We found a touchy layer of surface hoar buried under ~1 foot of snow. The layer was responsible for one small natural avalanche, cracking in drifts, and poor snowpack test scores.
Much of the mountains N of Galena Summit saw a healthy dose of sun in the morning hours. Clouds moved in midday. Very light snowfall began at Banner Summit around 4PM. Less than an inch had fallen by dark. Wind blew light from the E and SE.
# | Date | Location | Size | Type | Bed Sfc | Depth | Trigger | Photos | Details |
---|---|---|---|---|---|---|---|---|---|
1 |
Jan 9, 2023 (+/- 1 day) |
Near McDonald Peak NE 9500ft |
D2 | N-Natural | Report | ||||
1 |
Jan 9, 2023 (+/- 1 day) |
Near Decker Pk E 10000ft |
D2 | N-Natural | Report | ||||
1 |
Jan 9, 2023 (+/- 1 day) |
Eureka Pk E 10100ft |
D2 | N-Natural | Report |
We had good visibility from Decker Pk south to the Headwaters. Poor visibility in the northern Sawtooths and Banner. Much of the activity was masked by continued wind-loading and snowfall.
We set out to gather information on the storm snow of the last several days and to check back in on older weak layers in the upper meter of the snowpack. We only dug down ~1m in each location. The snow graded smoothly from F to 1F by 1m in depth. ECTPs on SH dn 30 cm in most pits.
W @ 7,300', HS = 180 cm, Mid-drainage opening in a trim line: ECTP11,14 and ECTN14 dn 30 on 2-4 mm SH, (12/26) dn 75 cm presented as an ice crust on 1 mm FC. ECTN29,30 and ECTP29.
NE @ 7,900' HS = 160 cm, Exposed finger ridge: ECTP13,13,15 dn 35 on 2-5 mm SH. (12/26) dn 55 cm presented as a hardness change with layed down 6 mm SH. No results on this layer but the slab broke when digging.
W @ 8,400', Previously drifted, exposed ridgeline: ECTN20 and 19 dn 30 on 4-6 mm SH. The presence of SH on this fairly exposed mid/upper transition ridge led us to believe it was likely alive and well in slightly protected bowls just off of alpine ridgelines.

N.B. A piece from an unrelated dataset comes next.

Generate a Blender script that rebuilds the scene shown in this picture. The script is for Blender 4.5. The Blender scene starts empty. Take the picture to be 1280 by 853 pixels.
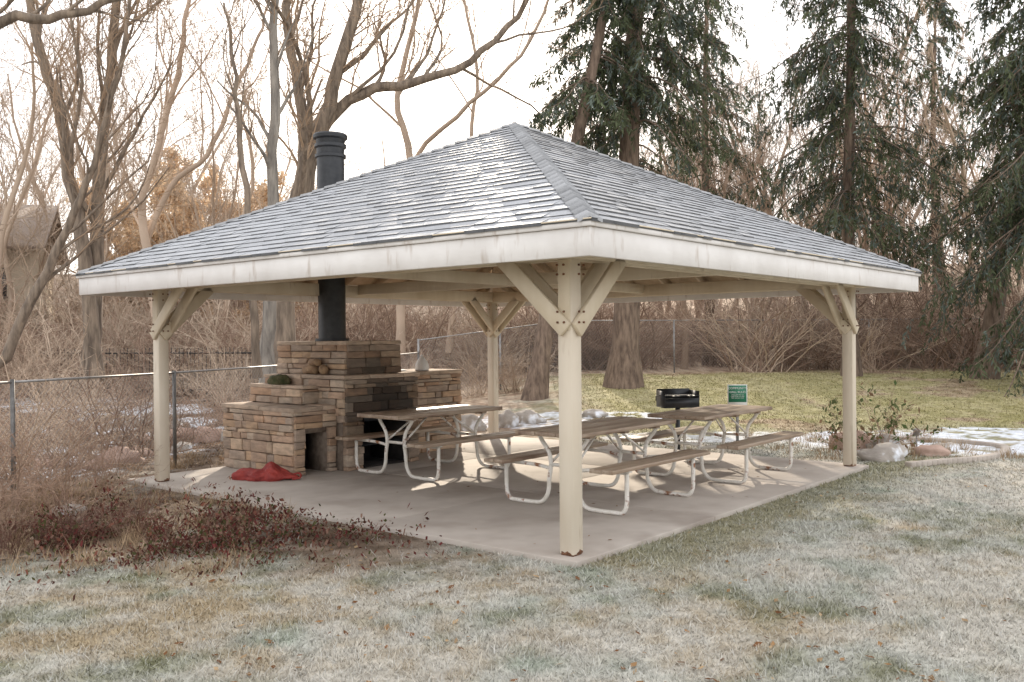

Problem | Location | Distribution | Sensitivity | Size | Comments |
---|---|---|---|---|---|
Persistent Slab |
|
Unknown |
Layer Depth/Date: 30-40 cm Comments: Shaded where observed, exact distribution unknown. We did not dig on sunnier aspects. I assume given the SE wind and some sun, the surface hoar is a problem in fewer locations on these aspects. The slab was mostly F to F+ in sheltered areas and as stiff as 1F to 1F+ in windier terrain. It seemed quiet possible to pull out a slab in steep sheltered terrain, but certainly more likely as you climbed into windier areas that tied the slab together. |
||
Persistent Slab |
|
Layer Depth/Date: 75-85 cm Weak Layer(s): Dec 26, 2022 (FC) Comments: (12/26) produced mixed results where we found it as a crust + FC combination. It was harder to locate >8,000' (hardness difference). We didn't dig on sunnier slopes. |
It was windy up at Copper during the last storm. Large swaths of trees from Copper to Bull Trout were stripped of snow. I assume you could find some isolated true wind slabs, but it's more likely that you'd trigger a wind-stiffened slab that sat over the recently buried layer of surface hoar (or some permutation of SH, FC, MFcr).
We carefully chose a route to avoid overhead hazard. We traveled out of our way to avoid greater than 30-degree slopes, even in sheltered terrain.